The bonorum possessio secundum tabulas was that possession which the praetor gave, conformably to the words of the will, to those named in it as heredes, when there was no person intitled to make a claim against the will, or none who chose to make such a claim. It was also given secundum tabulas in cases where all the requisite legal formalities had not been observed, provided there were seven proper witnesses to the will (Gaius, II.147, "si modo defunctus", &c.).

In the case of intestacy (intestati) there were seven degrees of persons who might claim the bonorum possessio, each in his order, upon there being no claim of a prior degree. The three first classes were children, legitimi heredes and proximi cognati. Emancipated children could claim as well  p209 as those who were not emancipated, and adoptive as well as children of the blood; but not children who had been adopted into another family. If a freedman died intestate, leaving only a wife (in manu) or an adoptive son, the patron was entitled to the bonorum possessio of one half his property.

The bonorum possessio was given either cum re or sine re. It was given cum re, when the person to whom it was given thereby obtained the property or inheritance. It was given sine re, when another person could assert his claim to the inheritance by the jus civile: as if a man died intestate leaving a suus heres, the grant of the bonorum possessio would have no effect; for the heres could maintain his legal right to the inheritance. Or if a person who was named heres in a valid will was satisfied with his title according to the jus civile, and did not choose to ask for the bonorum possessio (which he was entitled to if he chose to have it), those who would have been heredes in case of an intestacy might claim the bonorum possessio, which, however, would be unavailing against the legal title of the testamentary heres, and therefore sine re.

Parents and children might claim the bonorum possessio within a year from the time of their being able to make the claim; others were required to make the claim within a hundred days. On the failure of such party to make his claim within the proper time, the right to claim the bonorum possessio devolved on those next in order, through the seven degrees of succession.

He who received the bonorum possessio was not thereby made heres, but he was placed heredis loco; for the praetor could not make a heres. The property of which the possession was thus given was only In bonis, until by usucapion the possession was converted into Quiritarian owner­ship (dominium). All the claims and obligations of the deceased person were transferred with the bonorum possessio to the possessor or praetorian heres; and he was protected in his possession by the interdictum Quorum bonorum.
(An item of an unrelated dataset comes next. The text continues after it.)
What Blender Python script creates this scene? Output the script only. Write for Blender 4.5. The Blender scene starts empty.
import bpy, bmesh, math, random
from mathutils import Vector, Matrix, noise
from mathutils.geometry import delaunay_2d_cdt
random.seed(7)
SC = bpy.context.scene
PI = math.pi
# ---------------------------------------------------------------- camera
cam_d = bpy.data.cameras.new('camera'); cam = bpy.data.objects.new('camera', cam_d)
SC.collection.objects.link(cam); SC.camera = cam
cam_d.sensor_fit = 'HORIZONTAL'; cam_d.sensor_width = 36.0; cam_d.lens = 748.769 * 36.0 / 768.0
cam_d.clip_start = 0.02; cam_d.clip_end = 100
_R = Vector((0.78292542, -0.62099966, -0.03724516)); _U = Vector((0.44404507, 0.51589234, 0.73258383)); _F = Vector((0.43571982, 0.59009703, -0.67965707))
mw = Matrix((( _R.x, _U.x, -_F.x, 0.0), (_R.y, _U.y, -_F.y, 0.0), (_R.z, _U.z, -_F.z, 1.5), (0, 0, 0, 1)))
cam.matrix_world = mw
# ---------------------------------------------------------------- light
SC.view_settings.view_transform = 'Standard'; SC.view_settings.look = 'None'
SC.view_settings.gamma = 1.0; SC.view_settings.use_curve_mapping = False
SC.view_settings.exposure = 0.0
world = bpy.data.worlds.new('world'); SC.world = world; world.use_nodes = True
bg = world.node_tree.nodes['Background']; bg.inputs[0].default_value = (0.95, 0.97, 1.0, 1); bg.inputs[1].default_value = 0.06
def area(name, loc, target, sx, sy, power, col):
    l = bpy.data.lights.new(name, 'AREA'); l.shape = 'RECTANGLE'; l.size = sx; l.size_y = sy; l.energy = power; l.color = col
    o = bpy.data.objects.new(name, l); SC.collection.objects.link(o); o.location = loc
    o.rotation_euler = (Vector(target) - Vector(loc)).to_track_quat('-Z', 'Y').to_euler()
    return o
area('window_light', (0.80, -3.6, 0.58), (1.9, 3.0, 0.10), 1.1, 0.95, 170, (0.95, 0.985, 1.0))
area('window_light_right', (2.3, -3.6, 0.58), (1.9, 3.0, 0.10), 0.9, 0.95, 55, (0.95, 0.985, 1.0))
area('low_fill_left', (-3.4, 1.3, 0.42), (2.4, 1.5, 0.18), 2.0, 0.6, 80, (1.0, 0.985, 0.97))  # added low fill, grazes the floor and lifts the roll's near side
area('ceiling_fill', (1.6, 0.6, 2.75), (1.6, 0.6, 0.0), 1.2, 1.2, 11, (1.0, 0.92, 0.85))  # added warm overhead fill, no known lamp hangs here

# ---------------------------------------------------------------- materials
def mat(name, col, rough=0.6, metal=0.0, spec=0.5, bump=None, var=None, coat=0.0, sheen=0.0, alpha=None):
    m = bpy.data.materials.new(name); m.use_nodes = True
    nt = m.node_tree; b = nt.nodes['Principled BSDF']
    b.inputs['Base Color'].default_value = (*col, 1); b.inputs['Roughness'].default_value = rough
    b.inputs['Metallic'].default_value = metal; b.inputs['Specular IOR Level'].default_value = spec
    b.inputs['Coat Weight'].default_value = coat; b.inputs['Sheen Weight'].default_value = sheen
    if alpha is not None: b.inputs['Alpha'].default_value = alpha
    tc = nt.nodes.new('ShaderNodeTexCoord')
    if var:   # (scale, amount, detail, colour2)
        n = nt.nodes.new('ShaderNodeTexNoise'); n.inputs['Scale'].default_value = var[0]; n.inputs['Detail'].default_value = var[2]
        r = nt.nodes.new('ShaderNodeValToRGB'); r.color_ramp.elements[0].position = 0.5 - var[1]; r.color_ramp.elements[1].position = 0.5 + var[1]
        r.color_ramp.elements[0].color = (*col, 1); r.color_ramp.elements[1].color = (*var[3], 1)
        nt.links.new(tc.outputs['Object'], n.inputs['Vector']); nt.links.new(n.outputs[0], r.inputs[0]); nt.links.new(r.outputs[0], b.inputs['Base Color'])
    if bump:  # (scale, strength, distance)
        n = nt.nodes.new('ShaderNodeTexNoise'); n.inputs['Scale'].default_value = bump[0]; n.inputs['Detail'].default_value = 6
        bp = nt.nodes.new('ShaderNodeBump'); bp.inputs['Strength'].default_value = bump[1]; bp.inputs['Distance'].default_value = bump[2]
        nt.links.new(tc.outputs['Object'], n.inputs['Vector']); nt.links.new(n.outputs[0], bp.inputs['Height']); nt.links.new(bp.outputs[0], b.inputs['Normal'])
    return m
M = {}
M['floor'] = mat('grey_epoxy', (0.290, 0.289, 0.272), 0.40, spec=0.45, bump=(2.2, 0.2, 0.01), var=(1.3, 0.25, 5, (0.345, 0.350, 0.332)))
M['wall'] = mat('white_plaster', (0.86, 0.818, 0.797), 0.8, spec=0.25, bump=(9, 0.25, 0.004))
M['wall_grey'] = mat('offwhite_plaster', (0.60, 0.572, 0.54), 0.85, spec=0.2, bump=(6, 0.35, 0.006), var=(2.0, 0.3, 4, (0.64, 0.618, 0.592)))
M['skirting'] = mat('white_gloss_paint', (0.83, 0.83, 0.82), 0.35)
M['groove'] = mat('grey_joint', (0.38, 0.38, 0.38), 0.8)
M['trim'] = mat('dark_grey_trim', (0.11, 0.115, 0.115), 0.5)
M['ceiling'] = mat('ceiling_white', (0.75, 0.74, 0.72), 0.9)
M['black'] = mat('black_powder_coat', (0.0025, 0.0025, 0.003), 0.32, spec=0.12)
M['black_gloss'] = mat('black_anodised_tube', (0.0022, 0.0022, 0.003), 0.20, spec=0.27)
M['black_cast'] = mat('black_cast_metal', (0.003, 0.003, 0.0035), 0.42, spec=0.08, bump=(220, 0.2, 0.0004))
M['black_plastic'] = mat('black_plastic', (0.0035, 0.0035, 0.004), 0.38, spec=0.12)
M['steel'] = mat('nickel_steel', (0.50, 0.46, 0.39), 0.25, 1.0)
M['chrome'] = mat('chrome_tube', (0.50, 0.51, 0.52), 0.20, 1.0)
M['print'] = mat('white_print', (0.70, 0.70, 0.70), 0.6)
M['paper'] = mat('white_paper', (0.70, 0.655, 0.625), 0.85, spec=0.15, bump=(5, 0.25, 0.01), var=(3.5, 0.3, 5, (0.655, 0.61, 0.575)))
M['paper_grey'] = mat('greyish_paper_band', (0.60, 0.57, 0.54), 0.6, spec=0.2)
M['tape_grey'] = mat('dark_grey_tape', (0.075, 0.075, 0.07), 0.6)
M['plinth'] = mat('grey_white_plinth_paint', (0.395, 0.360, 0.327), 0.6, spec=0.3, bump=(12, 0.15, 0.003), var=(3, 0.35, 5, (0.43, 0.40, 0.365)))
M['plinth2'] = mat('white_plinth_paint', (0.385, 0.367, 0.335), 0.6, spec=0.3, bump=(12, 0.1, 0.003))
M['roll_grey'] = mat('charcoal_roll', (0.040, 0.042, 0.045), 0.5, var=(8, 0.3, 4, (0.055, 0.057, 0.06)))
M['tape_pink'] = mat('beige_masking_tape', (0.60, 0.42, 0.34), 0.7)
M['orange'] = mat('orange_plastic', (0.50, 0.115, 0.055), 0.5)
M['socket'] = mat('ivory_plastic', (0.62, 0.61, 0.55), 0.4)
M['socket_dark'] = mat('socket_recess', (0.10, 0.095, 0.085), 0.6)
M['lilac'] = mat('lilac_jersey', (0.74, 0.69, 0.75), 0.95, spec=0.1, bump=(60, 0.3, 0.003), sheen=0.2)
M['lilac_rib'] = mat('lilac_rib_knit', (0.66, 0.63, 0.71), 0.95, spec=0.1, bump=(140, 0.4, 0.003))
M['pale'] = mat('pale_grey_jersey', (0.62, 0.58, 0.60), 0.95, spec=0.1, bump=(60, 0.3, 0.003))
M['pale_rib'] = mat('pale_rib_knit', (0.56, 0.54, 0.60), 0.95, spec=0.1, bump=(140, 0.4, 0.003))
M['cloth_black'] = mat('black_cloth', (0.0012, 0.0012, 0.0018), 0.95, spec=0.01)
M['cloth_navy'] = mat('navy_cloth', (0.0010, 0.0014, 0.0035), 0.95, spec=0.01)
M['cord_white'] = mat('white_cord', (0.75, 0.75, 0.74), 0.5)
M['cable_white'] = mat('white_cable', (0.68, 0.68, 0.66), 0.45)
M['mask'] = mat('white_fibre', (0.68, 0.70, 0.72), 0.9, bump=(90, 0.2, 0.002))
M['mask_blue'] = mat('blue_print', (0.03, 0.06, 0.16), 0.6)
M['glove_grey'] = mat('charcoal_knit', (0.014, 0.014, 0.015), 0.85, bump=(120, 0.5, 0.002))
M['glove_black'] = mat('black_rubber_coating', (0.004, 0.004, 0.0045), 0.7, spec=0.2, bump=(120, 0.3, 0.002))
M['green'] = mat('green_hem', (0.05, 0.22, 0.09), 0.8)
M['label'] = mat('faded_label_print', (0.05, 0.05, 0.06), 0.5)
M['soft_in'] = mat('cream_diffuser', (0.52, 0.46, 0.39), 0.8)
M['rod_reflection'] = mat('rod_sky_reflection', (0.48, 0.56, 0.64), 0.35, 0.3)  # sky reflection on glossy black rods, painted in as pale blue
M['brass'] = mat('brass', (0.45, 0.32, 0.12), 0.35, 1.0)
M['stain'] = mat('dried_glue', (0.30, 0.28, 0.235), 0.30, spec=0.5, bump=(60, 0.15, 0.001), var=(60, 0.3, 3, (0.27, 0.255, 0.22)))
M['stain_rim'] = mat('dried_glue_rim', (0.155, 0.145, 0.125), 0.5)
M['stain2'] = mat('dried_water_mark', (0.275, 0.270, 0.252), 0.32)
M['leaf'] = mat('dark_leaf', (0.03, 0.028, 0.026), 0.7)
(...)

The benefit of this interdict was limited to cases of bonorum possessio, and this was the reason why a person who could claim the inheritance in case of intestacy by the civil law sometimes chose to ask for the bonorum possessio also. The praetorian heres could only sue and be sued in respect of the property by a legal fiction. He was not able to sustain a directa actio; but in order to give him this capacity, he was by a fiction of law supposed to be what he was not, heres; and he was said ficto se herede agere, or intendere. The actions which he could sustain or defend were actiones utiles. (Cic. ad Fam. VII.21; Gaius, III.25‑38, IV.34; Ulp. Frag. tit.28, 29; Dig. 37 tit. 4 s19; tit. 11; Dig. 38 tit. 6; a good general view of the bonorum possessio is given by Marezoll, Lehrbuch der Institutionen des Röm. Rechts, § 174; Thibaut, System des Pandekten Rechts, § 843, 9th ed.)